■ WHAT YOU SHOULD DO: Copy each line with the word "from" in it.

■ SUPPLIED INFORMATION:
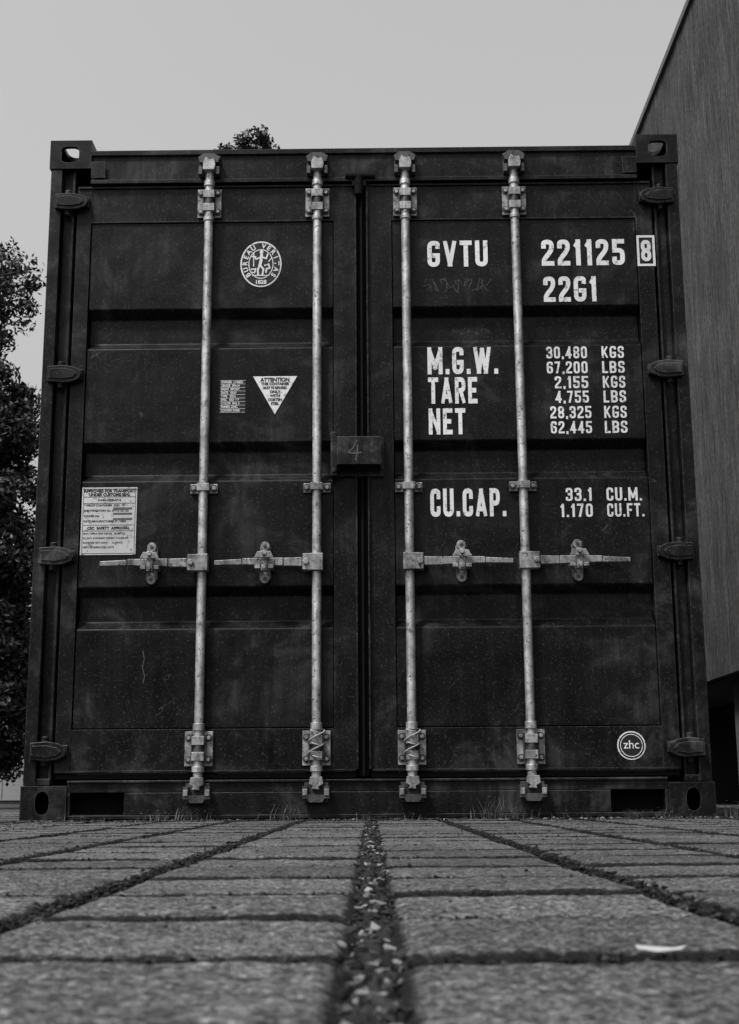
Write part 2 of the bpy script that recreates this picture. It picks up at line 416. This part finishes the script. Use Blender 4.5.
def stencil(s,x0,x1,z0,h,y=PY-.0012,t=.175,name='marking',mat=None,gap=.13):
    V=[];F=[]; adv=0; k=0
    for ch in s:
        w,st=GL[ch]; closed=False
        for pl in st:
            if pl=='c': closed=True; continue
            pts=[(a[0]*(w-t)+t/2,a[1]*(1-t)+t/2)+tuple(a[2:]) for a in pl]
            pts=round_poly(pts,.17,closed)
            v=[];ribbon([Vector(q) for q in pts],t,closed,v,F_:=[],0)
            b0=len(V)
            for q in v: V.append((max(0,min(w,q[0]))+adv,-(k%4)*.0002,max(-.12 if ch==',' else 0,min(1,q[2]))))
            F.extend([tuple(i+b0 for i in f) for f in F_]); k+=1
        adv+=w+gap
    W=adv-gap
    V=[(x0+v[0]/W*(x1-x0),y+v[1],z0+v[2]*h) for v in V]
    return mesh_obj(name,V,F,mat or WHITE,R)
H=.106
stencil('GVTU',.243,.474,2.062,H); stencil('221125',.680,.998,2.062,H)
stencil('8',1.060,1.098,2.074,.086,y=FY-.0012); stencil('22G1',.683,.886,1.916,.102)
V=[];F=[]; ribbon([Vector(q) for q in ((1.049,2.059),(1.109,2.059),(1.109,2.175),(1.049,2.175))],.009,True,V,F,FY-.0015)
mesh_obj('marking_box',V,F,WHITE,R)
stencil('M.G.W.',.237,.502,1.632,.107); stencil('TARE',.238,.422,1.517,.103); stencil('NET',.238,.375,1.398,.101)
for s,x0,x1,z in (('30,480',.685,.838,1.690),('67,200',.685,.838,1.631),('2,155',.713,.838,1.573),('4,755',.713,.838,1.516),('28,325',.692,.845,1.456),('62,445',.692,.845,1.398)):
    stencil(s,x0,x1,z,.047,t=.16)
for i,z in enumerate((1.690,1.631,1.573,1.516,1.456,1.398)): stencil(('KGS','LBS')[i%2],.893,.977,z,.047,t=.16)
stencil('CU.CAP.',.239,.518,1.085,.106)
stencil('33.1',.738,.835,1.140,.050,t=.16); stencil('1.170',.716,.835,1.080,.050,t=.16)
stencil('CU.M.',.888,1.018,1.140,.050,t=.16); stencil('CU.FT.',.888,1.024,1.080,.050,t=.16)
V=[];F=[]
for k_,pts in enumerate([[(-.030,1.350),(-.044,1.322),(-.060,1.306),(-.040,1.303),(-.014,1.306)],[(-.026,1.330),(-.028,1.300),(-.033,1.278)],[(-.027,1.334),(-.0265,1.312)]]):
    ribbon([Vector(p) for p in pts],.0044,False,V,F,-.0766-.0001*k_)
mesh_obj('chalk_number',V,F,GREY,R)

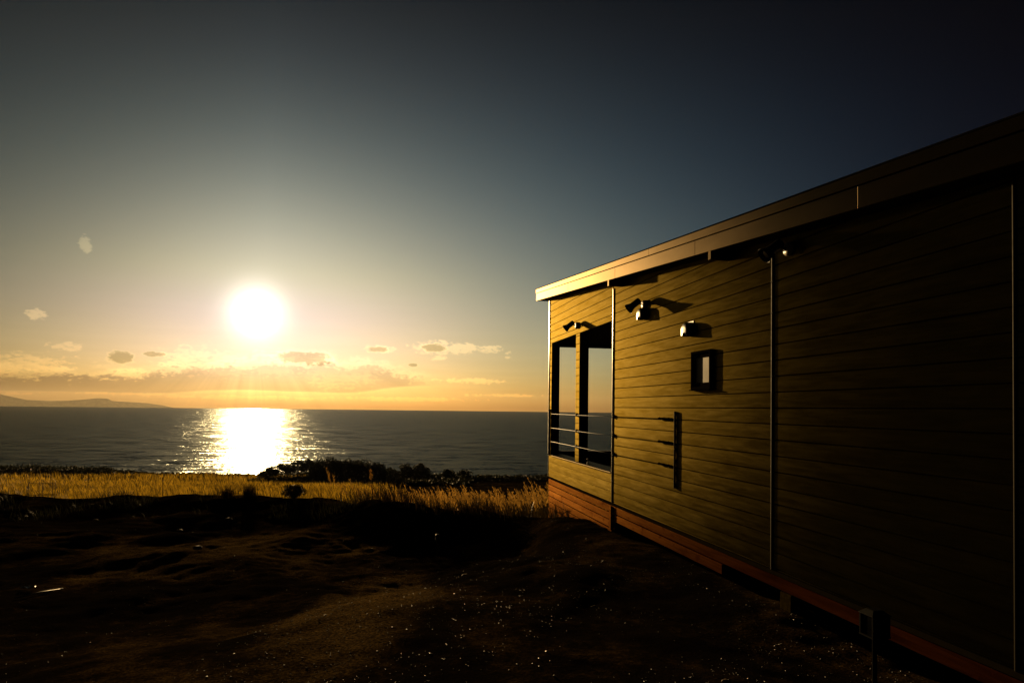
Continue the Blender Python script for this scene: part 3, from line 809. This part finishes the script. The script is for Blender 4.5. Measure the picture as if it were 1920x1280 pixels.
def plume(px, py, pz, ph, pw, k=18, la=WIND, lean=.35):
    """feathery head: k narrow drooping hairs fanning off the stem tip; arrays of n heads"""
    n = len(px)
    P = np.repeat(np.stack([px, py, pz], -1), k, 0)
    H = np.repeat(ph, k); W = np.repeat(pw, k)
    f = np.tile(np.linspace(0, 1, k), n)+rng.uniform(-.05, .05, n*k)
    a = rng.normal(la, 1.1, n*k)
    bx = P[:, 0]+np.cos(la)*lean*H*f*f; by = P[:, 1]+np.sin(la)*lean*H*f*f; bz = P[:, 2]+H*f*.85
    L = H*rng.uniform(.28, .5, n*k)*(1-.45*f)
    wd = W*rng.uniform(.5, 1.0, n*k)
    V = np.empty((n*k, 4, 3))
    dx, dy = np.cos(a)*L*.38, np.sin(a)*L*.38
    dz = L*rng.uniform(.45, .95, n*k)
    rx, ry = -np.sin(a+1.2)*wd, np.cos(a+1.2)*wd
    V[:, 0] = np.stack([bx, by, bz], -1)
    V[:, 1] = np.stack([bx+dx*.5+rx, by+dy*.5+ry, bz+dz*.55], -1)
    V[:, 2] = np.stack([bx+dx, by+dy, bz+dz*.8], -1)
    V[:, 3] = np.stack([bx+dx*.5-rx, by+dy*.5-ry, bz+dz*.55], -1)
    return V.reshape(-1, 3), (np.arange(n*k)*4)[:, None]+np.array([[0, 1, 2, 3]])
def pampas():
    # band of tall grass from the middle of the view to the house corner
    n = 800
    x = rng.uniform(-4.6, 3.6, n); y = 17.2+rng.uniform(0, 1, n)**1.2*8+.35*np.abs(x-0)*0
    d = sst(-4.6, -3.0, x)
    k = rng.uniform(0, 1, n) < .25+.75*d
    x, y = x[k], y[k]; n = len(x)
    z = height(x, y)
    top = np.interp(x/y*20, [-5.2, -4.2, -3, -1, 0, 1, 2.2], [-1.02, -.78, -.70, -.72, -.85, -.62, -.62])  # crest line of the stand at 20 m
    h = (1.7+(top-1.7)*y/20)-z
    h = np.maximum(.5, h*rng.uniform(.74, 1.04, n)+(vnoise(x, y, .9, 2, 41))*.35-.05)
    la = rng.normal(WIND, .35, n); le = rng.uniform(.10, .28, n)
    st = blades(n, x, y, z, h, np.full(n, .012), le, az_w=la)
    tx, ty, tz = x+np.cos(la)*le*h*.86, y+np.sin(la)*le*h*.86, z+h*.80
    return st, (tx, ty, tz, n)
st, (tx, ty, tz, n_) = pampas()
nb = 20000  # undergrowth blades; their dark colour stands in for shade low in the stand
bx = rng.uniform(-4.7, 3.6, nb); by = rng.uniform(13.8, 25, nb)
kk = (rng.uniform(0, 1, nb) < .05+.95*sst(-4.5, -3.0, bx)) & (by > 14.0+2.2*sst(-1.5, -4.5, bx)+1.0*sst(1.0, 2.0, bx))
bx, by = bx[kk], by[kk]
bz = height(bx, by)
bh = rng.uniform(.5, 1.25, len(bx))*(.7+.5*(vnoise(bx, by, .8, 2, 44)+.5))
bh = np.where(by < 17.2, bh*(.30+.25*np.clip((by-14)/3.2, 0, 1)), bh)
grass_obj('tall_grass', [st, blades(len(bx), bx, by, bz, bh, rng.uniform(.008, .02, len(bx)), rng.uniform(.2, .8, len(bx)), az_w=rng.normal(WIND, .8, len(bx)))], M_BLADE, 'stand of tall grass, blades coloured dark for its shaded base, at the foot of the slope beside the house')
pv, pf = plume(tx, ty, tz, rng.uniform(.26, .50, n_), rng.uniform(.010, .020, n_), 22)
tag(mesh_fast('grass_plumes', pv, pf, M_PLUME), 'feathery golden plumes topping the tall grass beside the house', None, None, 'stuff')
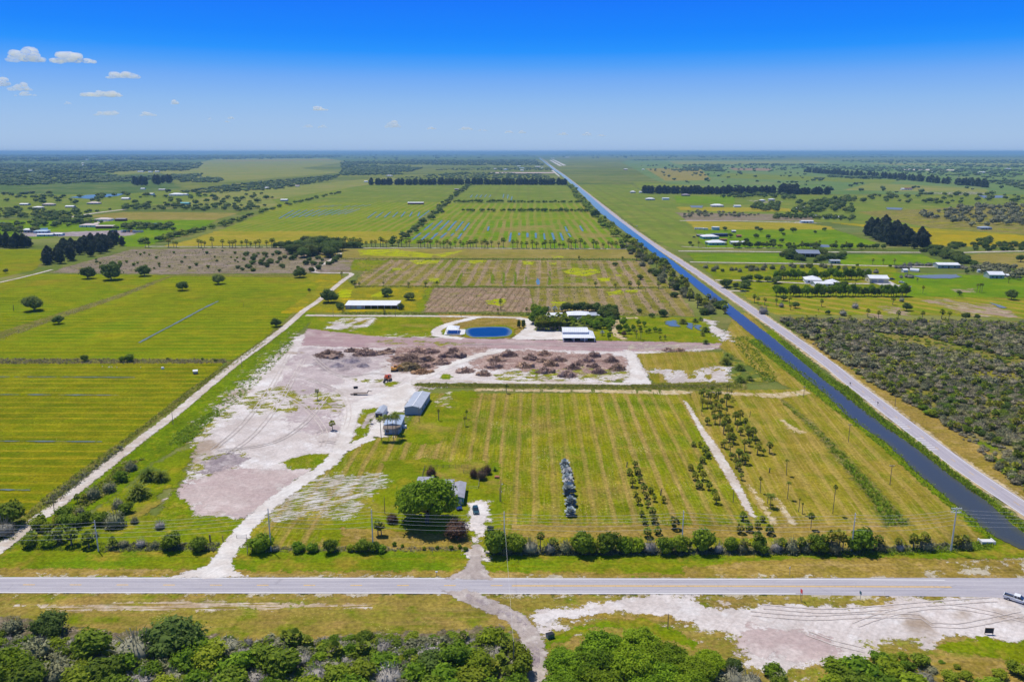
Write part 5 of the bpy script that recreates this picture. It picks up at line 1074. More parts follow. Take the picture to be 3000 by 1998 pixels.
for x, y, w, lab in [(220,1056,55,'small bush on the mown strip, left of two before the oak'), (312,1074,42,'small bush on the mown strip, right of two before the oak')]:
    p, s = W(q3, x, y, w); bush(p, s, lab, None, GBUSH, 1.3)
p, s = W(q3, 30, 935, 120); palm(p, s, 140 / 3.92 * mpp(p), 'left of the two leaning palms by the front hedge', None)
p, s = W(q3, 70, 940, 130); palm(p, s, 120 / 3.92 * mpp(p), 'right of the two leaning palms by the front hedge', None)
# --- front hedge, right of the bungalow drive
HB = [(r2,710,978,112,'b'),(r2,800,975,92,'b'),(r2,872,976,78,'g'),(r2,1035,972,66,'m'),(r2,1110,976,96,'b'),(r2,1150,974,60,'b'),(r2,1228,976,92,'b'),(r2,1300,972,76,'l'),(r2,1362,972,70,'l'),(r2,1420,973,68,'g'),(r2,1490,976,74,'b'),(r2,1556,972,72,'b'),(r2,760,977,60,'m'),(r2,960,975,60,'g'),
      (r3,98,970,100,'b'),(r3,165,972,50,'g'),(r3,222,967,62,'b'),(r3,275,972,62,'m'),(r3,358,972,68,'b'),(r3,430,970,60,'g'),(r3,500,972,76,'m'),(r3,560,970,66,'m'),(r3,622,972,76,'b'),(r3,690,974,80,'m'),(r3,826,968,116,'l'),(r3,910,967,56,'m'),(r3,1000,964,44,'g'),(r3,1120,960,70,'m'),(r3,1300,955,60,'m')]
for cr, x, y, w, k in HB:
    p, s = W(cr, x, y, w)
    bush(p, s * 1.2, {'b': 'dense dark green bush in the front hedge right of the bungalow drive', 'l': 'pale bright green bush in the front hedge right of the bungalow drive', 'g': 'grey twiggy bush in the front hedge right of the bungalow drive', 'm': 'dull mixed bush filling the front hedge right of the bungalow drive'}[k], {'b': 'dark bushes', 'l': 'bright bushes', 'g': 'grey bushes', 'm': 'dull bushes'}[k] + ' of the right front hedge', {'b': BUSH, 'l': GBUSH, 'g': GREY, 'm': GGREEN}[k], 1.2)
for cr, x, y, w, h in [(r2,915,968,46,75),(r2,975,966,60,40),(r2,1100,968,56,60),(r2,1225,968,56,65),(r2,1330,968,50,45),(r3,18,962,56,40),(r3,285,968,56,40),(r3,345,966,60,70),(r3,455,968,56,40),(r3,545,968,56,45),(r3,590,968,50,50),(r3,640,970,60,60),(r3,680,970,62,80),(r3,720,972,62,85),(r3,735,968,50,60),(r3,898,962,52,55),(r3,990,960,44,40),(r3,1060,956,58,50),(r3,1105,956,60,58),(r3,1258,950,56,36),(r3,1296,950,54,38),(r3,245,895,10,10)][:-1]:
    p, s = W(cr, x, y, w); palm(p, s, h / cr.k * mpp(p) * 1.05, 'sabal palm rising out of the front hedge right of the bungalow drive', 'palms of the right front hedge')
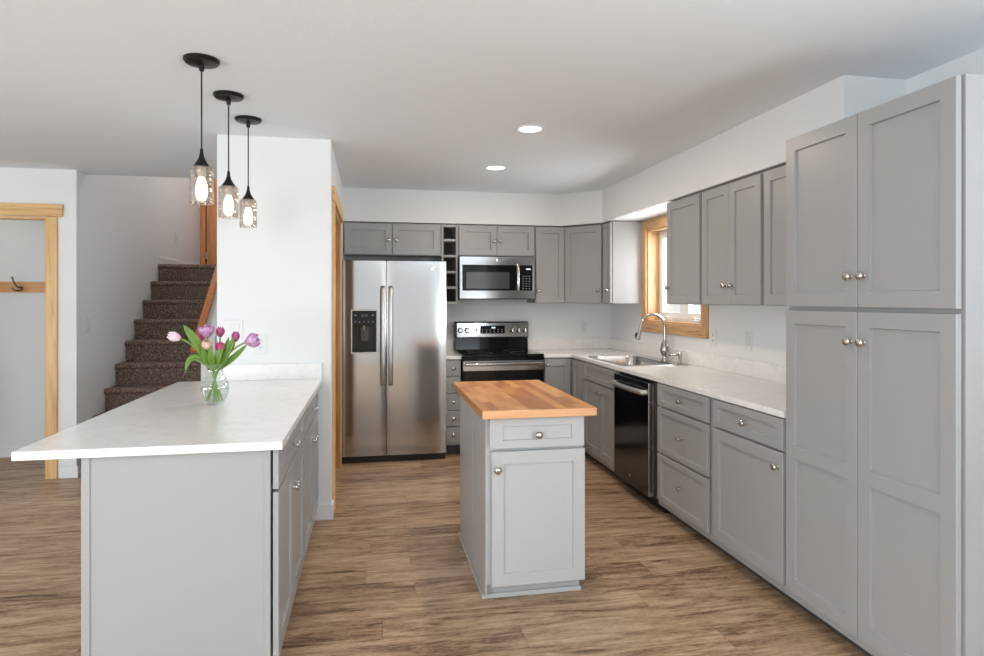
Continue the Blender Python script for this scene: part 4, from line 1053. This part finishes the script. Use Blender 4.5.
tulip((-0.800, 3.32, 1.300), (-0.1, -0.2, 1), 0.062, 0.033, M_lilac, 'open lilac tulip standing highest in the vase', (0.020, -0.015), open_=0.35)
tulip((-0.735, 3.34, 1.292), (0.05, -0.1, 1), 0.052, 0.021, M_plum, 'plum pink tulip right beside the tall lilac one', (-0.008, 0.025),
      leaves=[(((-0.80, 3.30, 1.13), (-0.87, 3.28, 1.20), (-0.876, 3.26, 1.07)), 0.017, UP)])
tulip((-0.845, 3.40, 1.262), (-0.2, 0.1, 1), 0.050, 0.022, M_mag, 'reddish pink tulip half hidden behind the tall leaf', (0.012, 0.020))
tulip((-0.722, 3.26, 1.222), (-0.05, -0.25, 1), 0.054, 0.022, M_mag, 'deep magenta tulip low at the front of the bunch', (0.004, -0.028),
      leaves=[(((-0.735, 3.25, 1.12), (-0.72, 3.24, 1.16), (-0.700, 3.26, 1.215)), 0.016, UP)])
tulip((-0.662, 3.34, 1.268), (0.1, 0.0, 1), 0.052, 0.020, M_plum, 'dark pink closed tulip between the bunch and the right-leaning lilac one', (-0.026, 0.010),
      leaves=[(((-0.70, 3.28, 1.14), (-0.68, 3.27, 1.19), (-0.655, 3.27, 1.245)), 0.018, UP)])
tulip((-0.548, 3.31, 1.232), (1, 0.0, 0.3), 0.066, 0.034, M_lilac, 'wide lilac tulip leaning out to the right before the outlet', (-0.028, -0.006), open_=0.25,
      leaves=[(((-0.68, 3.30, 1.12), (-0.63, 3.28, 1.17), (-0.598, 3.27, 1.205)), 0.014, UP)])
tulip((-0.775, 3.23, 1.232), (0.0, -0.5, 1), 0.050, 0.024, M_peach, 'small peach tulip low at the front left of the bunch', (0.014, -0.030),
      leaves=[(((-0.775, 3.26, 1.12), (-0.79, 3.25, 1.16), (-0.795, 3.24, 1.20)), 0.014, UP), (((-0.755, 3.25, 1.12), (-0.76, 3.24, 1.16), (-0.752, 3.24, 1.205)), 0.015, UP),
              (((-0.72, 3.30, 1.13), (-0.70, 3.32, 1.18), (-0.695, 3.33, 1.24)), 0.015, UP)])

■ ANSWER:
Continue the Blender Python script for this scene: part 3, from line 809. This part finishes the script. The script is for Blender 4.5. Measure the picture as if it were 1920x1280 pixels.
    # band of tall grass from the middle of the view to the house corner
Continue the Blender Python script for this scene: part 4, from line 1053. This part finishes the script. Use Blender 4.5.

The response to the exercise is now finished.